Task to complete – Restate, word for word, all of the material shown below.

Recorded data –
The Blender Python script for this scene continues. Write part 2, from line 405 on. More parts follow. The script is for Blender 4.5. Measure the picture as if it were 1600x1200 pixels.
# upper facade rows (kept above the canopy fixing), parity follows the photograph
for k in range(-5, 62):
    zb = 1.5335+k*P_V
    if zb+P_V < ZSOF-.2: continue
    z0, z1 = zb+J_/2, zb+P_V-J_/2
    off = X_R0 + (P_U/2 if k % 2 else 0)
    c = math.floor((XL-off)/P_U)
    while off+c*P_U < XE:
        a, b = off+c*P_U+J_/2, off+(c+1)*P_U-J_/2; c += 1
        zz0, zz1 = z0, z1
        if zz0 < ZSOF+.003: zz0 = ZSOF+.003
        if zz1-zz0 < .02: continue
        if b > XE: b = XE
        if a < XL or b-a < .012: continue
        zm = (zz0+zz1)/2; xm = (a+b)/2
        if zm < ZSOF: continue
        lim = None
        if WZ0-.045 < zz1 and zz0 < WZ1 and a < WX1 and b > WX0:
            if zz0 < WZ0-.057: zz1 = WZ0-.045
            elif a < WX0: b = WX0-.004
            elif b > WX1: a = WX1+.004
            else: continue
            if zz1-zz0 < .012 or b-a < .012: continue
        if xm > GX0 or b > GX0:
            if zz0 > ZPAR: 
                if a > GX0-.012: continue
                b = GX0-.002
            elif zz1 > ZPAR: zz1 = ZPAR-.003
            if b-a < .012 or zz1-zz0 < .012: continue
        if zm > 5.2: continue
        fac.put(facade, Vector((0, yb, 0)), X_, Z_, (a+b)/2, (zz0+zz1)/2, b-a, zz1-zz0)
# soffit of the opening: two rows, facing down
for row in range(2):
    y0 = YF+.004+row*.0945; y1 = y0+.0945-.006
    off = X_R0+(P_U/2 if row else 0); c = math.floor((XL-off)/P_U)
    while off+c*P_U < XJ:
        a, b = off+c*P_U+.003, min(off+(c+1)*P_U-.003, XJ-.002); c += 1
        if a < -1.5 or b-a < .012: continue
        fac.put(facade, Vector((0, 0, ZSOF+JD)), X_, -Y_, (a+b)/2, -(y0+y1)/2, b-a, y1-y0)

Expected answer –
The Blender Python script for this scene continues. Write part 2, from line 405 on. More parts follow. The script is for Blender 4.5. Measure the picture as if it were 1600x1200 pixels.
# upper facade rows (kept above the canopy fixing), parity follows the photograph
for k in range(-5, 62):
    zb = 1.5335+k*P_V
    if zb+P_V < ZSOF-.2: continue
    z0, z1 = zb+J_/2, zb+P_V-J_/2
    off = X_R0 + (P_U/2 if k % 2 else 0)
    c = math.floor((XL-off)/P_U)
    while off+c*P_U < XE:
        a, b = off+c*P_U+J_/2, off+(c+1)*P_U-J_/2; c += 1
        zz0, zz1 = z0, z1
        if zz0 < ZSOF+.003: zz0 = ZSOF+.003
        if zz1-zz0 < .02: continue
        if b > XE: b = XE
        if a < XL or b-a < .012: continue
        zm = (zz0+zz1)/2; xm = (a+b)/2
        if zm < ZSOF: continue
        lim = None
        if WZ0-.045 < zz1 and zz0 < WZ1 and a < WX1 and b > WX0:
            if zz0 < WZ0-.057: zz1 = WZ0-.045
            elif a < WX0: b = WX0-.004
            elif b > WX1: a = WX1+.004
            else: continue
            if zz1-zz0 < .012 or b-a < .012: continue
        if xm > GX0 or b > GX0:
            if zz0 > ZPAR: 
                if a > GX0-.012: continue
                b = GX0-.002
            elif zz1 > ZPAR: zz1 = ZPAR-.003
            if b-a < .012 or zz1-zz0 < .012: continue
        if zm > 5.2: continue
        fac.put(facade, Vector((0, yb, 0)), X_, Z_, (a+b)/2, (zz0+zz1)/2, b-a, zz1-zz0)
# soffit of the opening: two rows, facing down
for row in range(2):
    y0 = YF+.004+row*.0945; y1 = y0+.0945-.006
    off = X_R0+(P_U/2 if row else 0); c = math.floor((XL-off)/P_U)
    while off+c*P_U < XJ:
        a, b = off+c*P_U+.003, min(off+(c+1)*P_U-.003, XJ-.002); c += 1
        if a < -1.5 or b-a < .012: continue
        fac.put(facade, Vector((0, 0, ZSOF+JD)), X_, -Y_, (a+b)/2, -(y0+y1)/2, b-a, y1-y0)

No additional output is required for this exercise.